State Street provides a complete set of servicing and management solutions for alternative investments including recordkeeping, fund accounting, valuation, risk management and regulatory reporting. In 2002, State Street acquired International Fund Services, a leading provider of fund accounting and administration as well as trade support and middle office services for alternative investment portfolios, and today services more than $100 billion in alternative investment assets. State Street Global Advisors, State Street's investment management arm, also provides institutional investors with an array of hedge fund and fund-of-funds strategies.

According to the State Street survey, one-third of institutional investors responding to the survey have at least 10 percent of their portfolios invested in hedge funds today, while half intend to have 10 percent or more invested in alternative strategies by 2007. At the time, 16 percent said they were not invested in hedge funds, but all plan to have some allocation to the asset class by 2007. The largest increase will come from public and government pension plans, the survey found.

"Hedge fund investing is obviously here to stay," continued Enos. "As institutional investors become increasingly more familiar with hedge funds, it is important that we, as service providers, have the right solutions in place to meet this demand."

More than half of the survey respondents said they prefer investing directly in hedge funds, rather than funds of hedge funds or investable hedge fund indices.
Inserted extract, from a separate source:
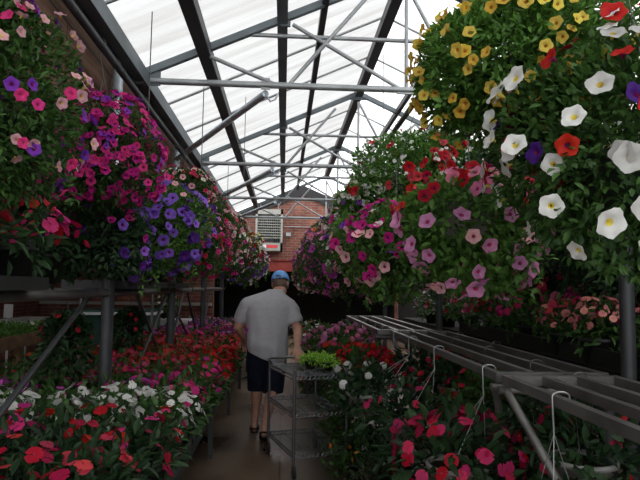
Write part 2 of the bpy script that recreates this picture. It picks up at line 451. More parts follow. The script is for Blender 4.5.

Investors who began investing in the asset class over the last year (7 percent of survey participants), said they preferred only funds of hedge funds. Those who have been investing in hedge funds for a year or more said they prefer direct investing with single managers, with a combination of single manager and funds of funds as the second most popular approach, the survey found. For the key survey findings, please contact publicrelations@statestreet.com.

State Street Corporation (NYSE: STT) is the world's leading specialist in providing institutional investors with investment servicing, investment management and investment research and trading. With $9.5 trillion in assets under custody and $1.4 trillion in assets under management as of December 31, 2004, State Street operates in 25 countries and more than 100 markets worldwide. For more information, visit State Street's web site at www.statestreet.com.

This news release may contain forward-looking statements, as defined by federal securities laws, including statements about the financial outlook and business environment. Any such statements are based on current expectations and involve a number of risks and uncertainties. Important factors, including those mentioned in this news release, that could cause actual results to differ materially are set forth in the company's 2004 annual report and subsequent SEC filings. They include risks and uncertainties relating to the pace at which State Street adds new clients or at which existing clients use additional services, the value of global and regional financial markets, and the dynamics of the markets State Street serves. State Street encourages investors to review its annual report and SEC filings in conjunction with this announcement and prior to making any investment decision. The forward-looking statements contained in this news release speak only as of the date of release, March 16, 2005, and the company does not undertake to revise those forward-looking statements to reflect events after the date of this release.